**Stated goal:** From the first line of the data down to and including the line with "COL = sc.collection", copy everything exactly, leaving out pictures.
_ _ _ _
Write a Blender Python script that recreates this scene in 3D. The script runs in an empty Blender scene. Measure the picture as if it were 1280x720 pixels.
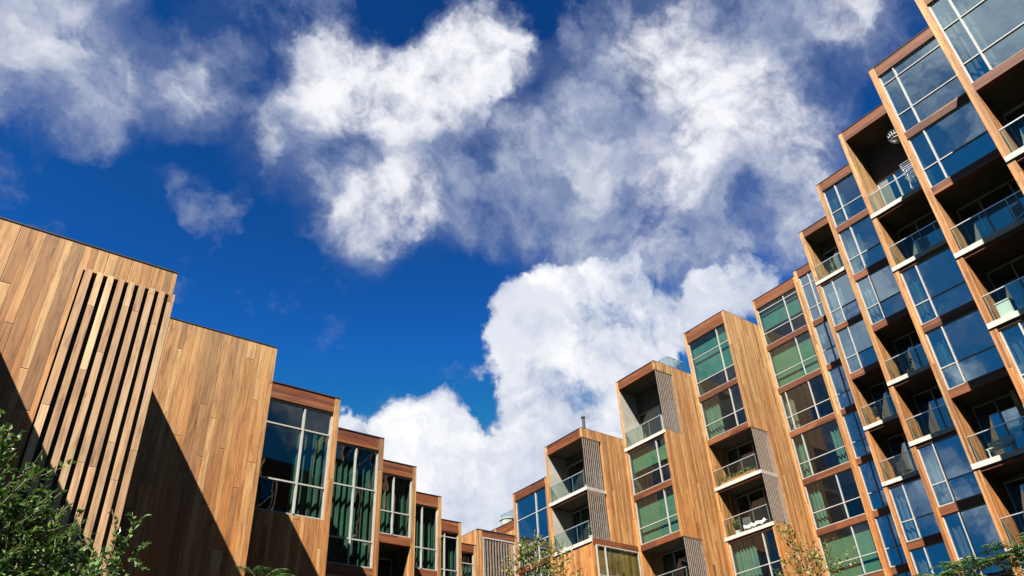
import bpy, math, random
from mathutils import Vector, Matrix
random.seed(7)
R = math.radians
sc = bpy.context.scene
COL = sc.collection

# ------------------------------------------------------------------ camera
cam_d = bpy.data.cameras.new('camera')
cam = bpy.data.objects.new('camera', cam_d); COL.objects.link(cam)
right = Vector((0.80278413, -0.59447266, -0.04625898))
down = Vector((0.30996208, 0.48233231, -0.81931621))
fwd = Vector((0.50937329, 0.64339552, 0.57147271))
m = Matrix((right, -down, -fwd)).transposed().to_4x4()
m.translation = Vector((0, 0, 2.0))
cam.matrix_world = m
cam_d.lens = 27.3725; cam_d.sensor_width = 36.0
cam_d.clip_start = 0.1; cam_d.clip_end = 5000
sc.camera = cam
sc.view_settings.view_transform = 'Standard'
sc.view_settings.look = 'None'
sc.view_settings.gamma = 1
sc.view_settings.exposure = 2.4
sc.view_settings.use_curve_mapping = False
sc.render.resolution_x = 1024; sc.render.resolution_y = 576
sc.cycles.max_bounces = 8; sc.cycles.transparent_max_bounces = 12
sc.cycles.glossy_bounces = 3; sc.cycles.diffuse_bounces = 1
sc.cycles.caustics_reflective = False; sc.cycles.caustics_refractive = False

# ------------------------------------------------------------------ light
S = Vector((1.0, 0.70, -1.42)).normalized()      # direction the sunlight travels
sun_d = bpy.data.lights.new('sun', 'SUN'); sun_d.energy = 5.0; sun_d.angle = R(0.5)
sun_d.color = (1.0, 0.93, 0.82)
sun = bpy.data.objects.new('sun', sun_d); COL.objects.link(sun)
sun.rotation_euler = S.to_track_quat('-Z', 'Y').to_euler()
sun.location = (-30, -20, 60)
elev = math.asin(-S.z); to = -S
# nishita: rotation 0 puts the sun at +Y and turns clockwise seen from above
rotz = math.atan2(to.x, to.y)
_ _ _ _
**Exercise output:**
Write a Blender Python script that recreates this scene in 3D. The script runs in an empty Blender scene. Measure the picture as if it were 1280x720 pixels.
import bpy, math, random
from mathutils import Vector, Matrix
random.seed(7)
R = math.radians
sc = bpy.context.scene
COL = sc.collection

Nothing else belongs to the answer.